Location, location, location are said to be the most important issues in choosing a retail store. In deciding where to locate a large data centre other considerations are also important, such as:
- The availability and cost of highly skilled staff to install and manage equipment
- The regional or country legislation which requires certain applications to be based in specific countries
- The cost and availability of property suitable for the proposed facility
- The availability and cost of networking pipes
- The ambient temperature of the site, especially if you’re considering fresh air or other alternative cooling techniques
I’m very grateful to David McCann, Microsoft’s General Manager of its Windows Server Division, who spoke at last week’s AMD Server Summit in Austin. He points to another important criterion – the cost of electricity. In a recent two day meeting in London he met with 6 customers running very large operations with tens of thousands of servers, who debated which countries were best to locate their future data centres. They decided that low cost fibre allows a distributed approach (although David himself mentioned that there is no ‘homogeneous latency’ and that there is some variation in countries such as Manila, India and Israel). Server prices continue to decline, or at least price/performance increases steadily with new designs such as AMD’s.
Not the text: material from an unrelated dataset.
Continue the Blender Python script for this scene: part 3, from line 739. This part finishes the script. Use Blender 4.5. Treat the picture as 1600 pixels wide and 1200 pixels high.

Individual salaries for skilled staff can be high, but in some large ‘lights out’ data centres you don’t need very many (I discovered just 12 in HP’s Wynyard facility for instance). David believes that the USA has the cheapest electricity in the World, but other countries are more challenged. In the UK for instance the slowness in replacing coal-fired power stations is like to drive prices up by 25% a year for the next five years, according to the Economist. He claims quite rightly that the top 500 companies in the world need to think about the cost of power.
Obviously the price and availability of electricity has already played a role in building new facilities: Google’s decision to use hydroelectric power in Colorado wasn’t just about CSR and Iceland has been promoting its advantages in geothermal power and cool ambient temperatures. I believe David is right in predicting that electricity price arbitrage will play a growing role in decisions about where to place new data centres, whether for Cloud Computing or other purposes.
Didn’t Google file a patent for a ‘water-based data centre’? There would be similar cost savings around this approach too.
Thank you Richard. I’m interested in all cooling techniques and other ways of cutting price/performance. Do you have a source at Google I could talk to? For me it’s CSR if there’s something unique in the approach of course.